Without changing a character, return the entries, but not the images they hold.

Stored data entries:

■ ■ ■ ■ ■

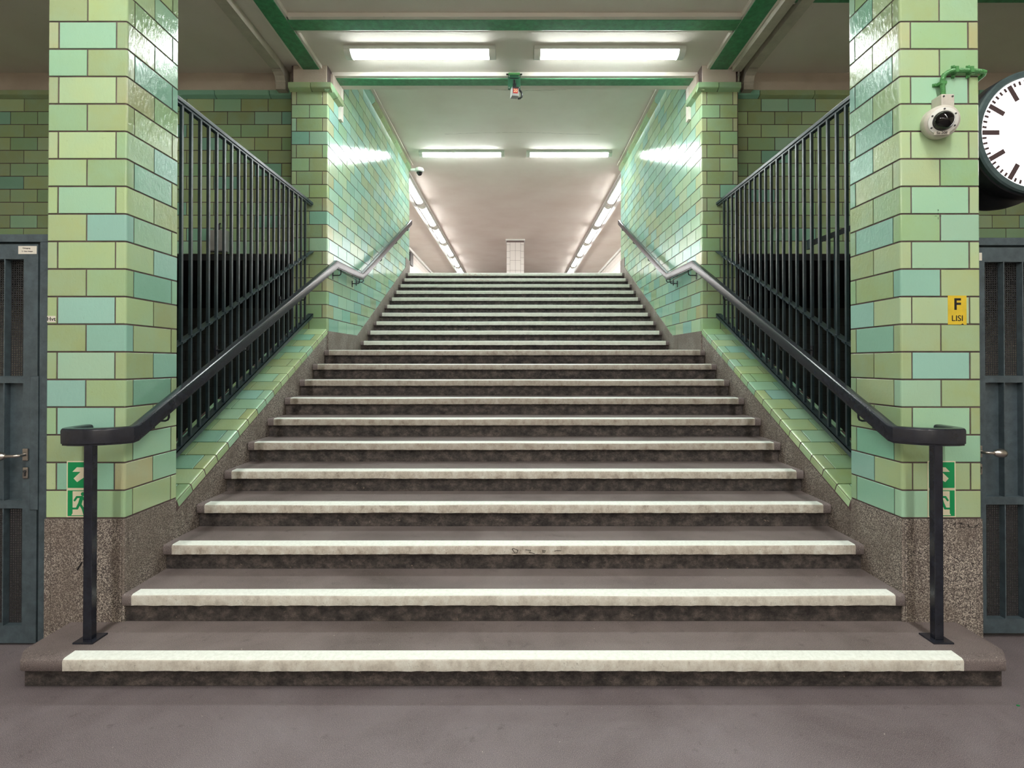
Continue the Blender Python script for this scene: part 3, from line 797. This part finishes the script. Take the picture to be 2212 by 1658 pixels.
lamp(LS, -0.985, 9.86, ZC2, 0, 'lit tube lamp across the upper stairwell ceiling, left one beside the small dome camera')
lamp(LS, 1.0, 9.86, ZC2, 0, 'lit tube lamp across the upper stairwell ceiling, right one')
ORD = ['nearest', 'second', 'third', 'fourth', 'fifth', 'sixth and last']
for s, nm in ((-1, LE), (1, RI)):
    tr = thing('lamp_trunking', 'long white trunking strip carrying the %s row of hall lamps' % nm, 'trunking')
    bx('strip', tr, M['white'], s*2.16, s*2.50, 10.7, 23.6, ZC2-0.03, ZC2, 0.003)
    bx('side_channel', tr, M['white'], s*2.42, s*2.50, 10.7, 23.6, ZC2-0.06, ZC2-0.03, 0.003)
    for k in range(6):
        y = 11.86+2.07*k
        lamp(LH, s*2.29, y, ZC2-0.03, math.pi/2, '%s tube lamp in the %s row of the upper hall ceiling' % (ORD[k], nm), '%s row of hall lamps' % nm)
        if k < 5: bx('joint_cover', tr, M['lampend'], s*2.22, s*2.36, y+0.90, y+1.17, ZC2-0.075, ZC2-0.03, 0.006)
for s, nm in ((-1, LE), (1, RI)):
    for k in range(5):
        y = 1.2-2.3*k
        lamp(LP, s*1.97, y, ZC-0.03, math.pi/2, '%s platform tube lamp back from the stairs, %s row' % ((ORD[:5])[k], nm), '%s row of platform lamps' % nm)

# ------------------------------------------------------------------ white tiled column upstairs
t = thing('hall_column', 'square white tiled column in the upper hall beyond the top step', 'column')
yc, xc, hwc = 16.75, 0.0, 0.275
b = MB(); b.box(xc-hwc, xc+hwc, yc, yc+0.55, 3.235, ZC2); b.build('column_core', M['grout2'], t)
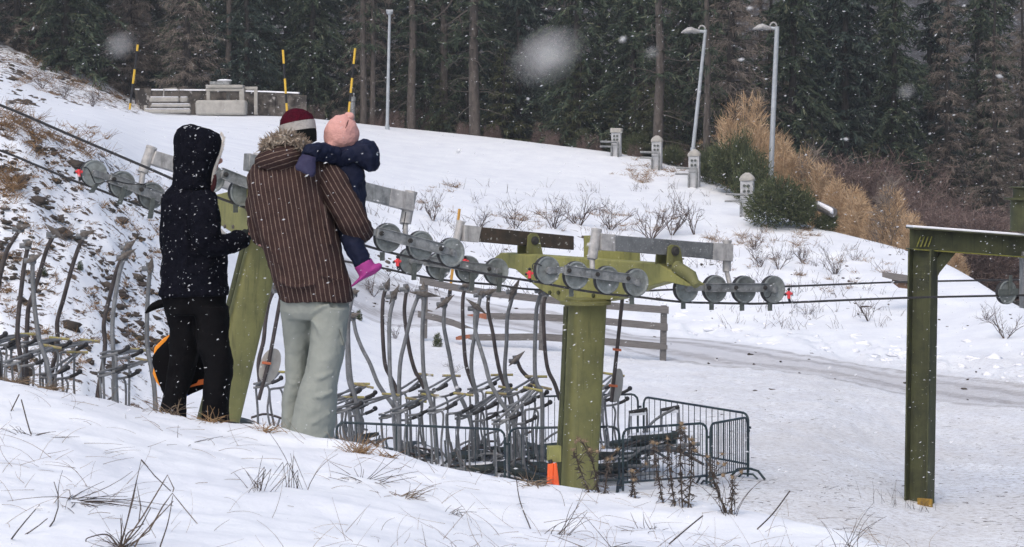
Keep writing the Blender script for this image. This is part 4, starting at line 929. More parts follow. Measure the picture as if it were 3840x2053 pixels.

■ ■ ■ ■ ■

Complete response
Continue the Blender Python script for this scene: part 3, from line 797. This part finishes the script. Take the picture to be 2212 by 1658 pixels.
lamp(LS, -0.985, 9.86, ZC2, 0, 'lit tube lamp across the upper stairwell ceiling, left one beside the small dome camera')
lamp(LS, 1.0, 9.86, ZC2, 0, 'lit tube lamp across the upper stairwell ceiling, right one')
ORD = ['nearest', 'second', 'third', 'fourth', 'fifth', 'sixth and last']
for s, nm in ((-1, LE), (1, RI)):
    tr = thing('lamp_trunking', 'long white trunking strip carrying the %s row of hall lamps' % nm, 'trunking')
    bx('strip', tr, M['white'], s*2.16, s*2.50, 10.7, 23.6, ZC2-0.03, ZC2, 0.003)
    bx('side_channel', tr, M['white'], s*2.42, s*2.50, 10.7, 23.6, ZC2-0.06, ZC2-0.03, 0.003)
    for k in range(6):
        y = 11.86+2.07*k
        lamp(LH, s*2.29, y, ZC2-0.03, math.pi/2, '%s tube lamp in the %s row of the upper hall ceiling' % (ORD[k], nm), '%s row of hall lamps' % nm)
        if k < 5: bx('joint_cover', tr, M['lampend'], s*2.22, s*2.36, y+0.90, y+1.17, ZC2-0.075, ZC2-0.03, 0.006)
for s, nm in ((-1, LE), (1, RI)):
    for k in range(5):
        y = 1.2-2.3*k
        lamp(LP, s*1.97, y, ZC-0.03, math.pi/2, '%s platform tube lamp back from the stairs, %s row' % ((ORD[:5])[k], nm), '%s row of platform lamps' % nm)

# ------------------------------------------------------------------ white tiled column upstairs
t = thing('hall_column', 'square white tiled column in the upper hall beyond the top step', 'column')
yc, xc, hwc = 16.75, 0.0, 0.275
b = MB(); b.box(xc-hwc, xc+hwc, yc, yc+0.55, 3.235, ZC2); b.build('column_core', M['grout2'], t)
Keep writing the Blender script for this image. This is part 4, starting at line 929. More parts follow. Measure the picture as if it were 3840x2053 pixels.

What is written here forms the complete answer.